Stated problem — Output every line of the data exactly as it appears.

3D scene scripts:
#####

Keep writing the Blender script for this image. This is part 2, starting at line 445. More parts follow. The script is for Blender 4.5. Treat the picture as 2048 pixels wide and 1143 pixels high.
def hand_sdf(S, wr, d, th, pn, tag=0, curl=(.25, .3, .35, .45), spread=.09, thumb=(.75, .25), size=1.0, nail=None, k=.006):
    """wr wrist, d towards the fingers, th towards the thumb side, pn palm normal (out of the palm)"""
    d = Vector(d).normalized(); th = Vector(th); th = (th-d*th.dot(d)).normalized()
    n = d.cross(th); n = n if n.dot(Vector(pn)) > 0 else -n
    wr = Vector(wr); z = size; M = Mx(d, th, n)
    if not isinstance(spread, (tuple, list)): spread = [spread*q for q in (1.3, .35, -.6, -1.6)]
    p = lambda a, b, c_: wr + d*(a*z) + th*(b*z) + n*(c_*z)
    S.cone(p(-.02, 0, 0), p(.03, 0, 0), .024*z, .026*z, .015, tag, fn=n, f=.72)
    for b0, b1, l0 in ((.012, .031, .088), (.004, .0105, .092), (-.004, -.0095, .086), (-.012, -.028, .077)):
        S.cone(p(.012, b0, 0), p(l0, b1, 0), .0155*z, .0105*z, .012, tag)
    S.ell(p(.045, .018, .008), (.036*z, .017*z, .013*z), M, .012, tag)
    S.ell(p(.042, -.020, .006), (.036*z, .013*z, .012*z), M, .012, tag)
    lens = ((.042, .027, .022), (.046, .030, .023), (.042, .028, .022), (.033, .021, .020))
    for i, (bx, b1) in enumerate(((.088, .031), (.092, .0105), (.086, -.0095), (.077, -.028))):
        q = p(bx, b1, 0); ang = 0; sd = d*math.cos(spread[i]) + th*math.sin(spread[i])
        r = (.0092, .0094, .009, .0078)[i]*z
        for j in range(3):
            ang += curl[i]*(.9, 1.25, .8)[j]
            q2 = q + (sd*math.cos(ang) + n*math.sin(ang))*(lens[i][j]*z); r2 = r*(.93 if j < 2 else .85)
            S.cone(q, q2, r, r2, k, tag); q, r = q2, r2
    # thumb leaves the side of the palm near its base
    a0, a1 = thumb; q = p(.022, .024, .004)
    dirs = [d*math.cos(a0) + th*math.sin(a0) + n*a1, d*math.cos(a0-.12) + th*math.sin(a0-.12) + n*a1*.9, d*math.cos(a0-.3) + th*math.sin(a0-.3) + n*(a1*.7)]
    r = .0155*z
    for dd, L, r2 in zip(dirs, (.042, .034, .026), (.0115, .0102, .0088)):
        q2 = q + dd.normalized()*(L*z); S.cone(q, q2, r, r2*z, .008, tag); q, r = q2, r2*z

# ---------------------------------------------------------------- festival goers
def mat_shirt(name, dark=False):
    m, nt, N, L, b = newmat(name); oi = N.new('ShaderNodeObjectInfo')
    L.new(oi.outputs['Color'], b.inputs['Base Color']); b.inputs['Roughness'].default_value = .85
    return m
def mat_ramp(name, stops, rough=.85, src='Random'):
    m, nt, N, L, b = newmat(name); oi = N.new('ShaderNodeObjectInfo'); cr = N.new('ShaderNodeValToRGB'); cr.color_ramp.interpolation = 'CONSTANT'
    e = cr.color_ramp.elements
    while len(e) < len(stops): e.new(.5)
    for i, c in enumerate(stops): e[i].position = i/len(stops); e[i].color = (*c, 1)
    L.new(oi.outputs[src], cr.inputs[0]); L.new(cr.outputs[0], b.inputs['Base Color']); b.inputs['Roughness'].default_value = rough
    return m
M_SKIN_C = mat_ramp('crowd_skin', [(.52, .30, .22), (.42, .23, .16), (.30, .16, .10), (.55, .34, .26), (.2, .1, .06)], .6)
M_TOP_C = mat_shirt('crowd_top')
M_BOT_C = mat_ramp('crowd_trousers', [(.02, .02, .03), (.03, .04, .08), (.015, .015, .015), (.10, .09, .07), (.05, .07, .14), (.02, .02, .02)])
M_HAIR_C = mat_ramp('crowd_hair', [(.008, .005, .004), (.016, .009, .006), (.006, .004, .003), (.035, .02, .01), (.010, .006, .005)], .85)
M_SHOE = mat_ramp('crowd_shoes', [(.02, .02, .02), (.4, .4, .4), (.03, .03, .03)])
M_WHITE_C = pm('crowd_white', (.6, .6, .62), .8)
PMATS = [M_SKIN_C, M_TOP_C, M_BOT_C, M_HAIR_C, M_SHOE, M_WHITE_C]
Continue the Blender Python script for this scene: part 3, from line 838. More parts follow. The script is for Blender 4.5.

#####

Answer to this exercise —
Keep writing the Blender script for this image. This is part 2, starting at line 445. More parts follow. The script is for Blender 4.5. Treat the picture as 2048 pixels wide and 1143 pixels high.
def hand_sdf(S, wr, d, th, pn, tag=0, curl=(.25, .3, .35, .45), spread=.09, thumb=(.75, .25), size=1.0, nail=None, k=.006):
    """wr wrist, d towards the fingers, th towards the thumb side, pn palm normal (out of the palm)"""
    d = Vector(d).normalized(); th = Vector(th); th = (th-d*th.dot(d)).normalized()
    n = d.cross(th); n = n if n.dot(Vector(pn)) > 0 else -n
    wr = Vector(wr); z = size; M = Mx(d, th, n)
    if not isinstance(spread, (tuple, list)): spread = [spread*q for q in (1.3, .35, -.6, -1.6)]
    p = lambda a, b, c_: wr + d*(a*z) + th*(b*z) + n*(c_*z)
    S.cone(p(-.02, 0, 0), p(.03, 0, 0), .024*z, .026*z, .015, tag, fn=n, f=.72)
    for b0, b1, l0 in ((.012, .031, .088), (.004, .0105, .092), (-.004, -.0095, .086), (-.012, -.028, .077)):
        S.cone(p(.012, b0, 0), p(l0, b1, 0), .0155*z, .0105*z, .012, tag)
    S.ell(p(.045, .018, .008), (.036*z, .017*z, .013*z), M, .012, tag)
    S.ell(p(.042, -.020, .006), (.036*z, .013*z, .012*z), M, .012, tag)
    lens = ((.042, .027, .022), (.046, .030, .023), (.042, .028, .022), (.033, .021, .020))
    for i, (bx, b1) in enumerate(((.088, .031), (.092, .0105), (.086, -.0095), (.077, -.028))):
        q = p(bx, b1, 0); ang = 0; sd = d*math.cos(spread[i]) + th*math.sin(spread[i])
        r = (.0092, .0094, .009, .0078)[i]*z
        for j in range(3):
            ang += curl[i]*(.9, 1.25, .8)[j]
            q2 = q + (sd*math.cos(ang) + n*math.sin(ang))*(lens[i][j]*z); r2 = r*(.93 if j < 2 else .85)
            S.cone(q, q2, r, r2, k, tag); q, r = q2, r2
    # thumb leaves the side of the palm near its base
    a0, a1 = thumb; q = p(.022, .024, .004)
    dirs = [d*math.cos(a0) + th*math.sin(a0) + n*a1, d*math.cos(a0-.12) + th*math.sin(a0-.12) + n*a1*.9, d*math.cos(a0-.3) + th*math.sin(a0-.3) + n*(a1*.7)]
    r = .0155*z
    for dd, L, r2 in zip(dirs, (.042, .034, .026), (.0115, .0102, .0088)):
        q2 = q + dd.normalized()*(L*z); S.cone(q, q2, r, r2*z, .008, tag); q, r = q2, r2*z

# ---------------------------------------------------------------- festival goers
def mat_shirt(name, dark=False):
    m, nt, N, L, b = newmat(name); oi = N.new('ShaderNodeObjectInfo')
    L.new(oi.outputs['Color'], b.inputs['Base Color']); b.inputs['Roughness'].default_value = .85
    return m
def mat_ramp(name, stops, rough=.85, src='Random'):
    m, nt, N, L, b = newmat(name); oi = N.new('ShaderNodeObjectInfo'); cr = N.new('ShaderNodeValToRGB'); cr.color_ramp.interpolation = 'CONSTANT'
    e = cr.color_ramp.elements
    while len(e) < len(stops): e.new(.5)
    for i, c in enumerate(stops): e[i].position = i/len(stops); e[i].color = (*c, 1)
    L.new(oi.outputs[src], cr.inputs[0]); L.new(cr.outputs[0], b.inputs['Base Color']); b.inputs['Roughness'].default_value = rough
    return m
M_SKIN_C = mat_ramp('crowd_skin', [(.52, .30, .22), (.42, .23, .16), (.30, .16, .10), (.55, .34, .26), (.2, .1, .06)], .6)
M_TOP_C = mat_shirt('crowd_top')
M_BOT_C = mat_ramp('crowd_trousers', [(.02, .02, .03), (.03, .04, .08), (.015, .015, .015), (.10, .09, .07), (.05, .07, .14), (.02, .02, .02)])
M_HAIR_C = mat_ramp('crowd_hair', [(.008, .005, .004), (.016, .009, .006), (.006, .004, .003), (.035, .02, .01), (.010, .006, .005)], .85)
M_SHOE = mat_ramp('crowd_shoes', [(.02, .02, .02), (.4, .4, .4), (.03, .03, .03)])
M_WHITE_C = pm('crowd_white', (.6, .6, .62), .8)
PMATS = [M_SKIN_C, M_TOP_C, M_BOT_C, M_HAIR_C, M_SHOE, M_WHITE_C]
Continue the Blender Python script for this scene: part 3, from line 838. More parts follow. The script is for Blender 4.5.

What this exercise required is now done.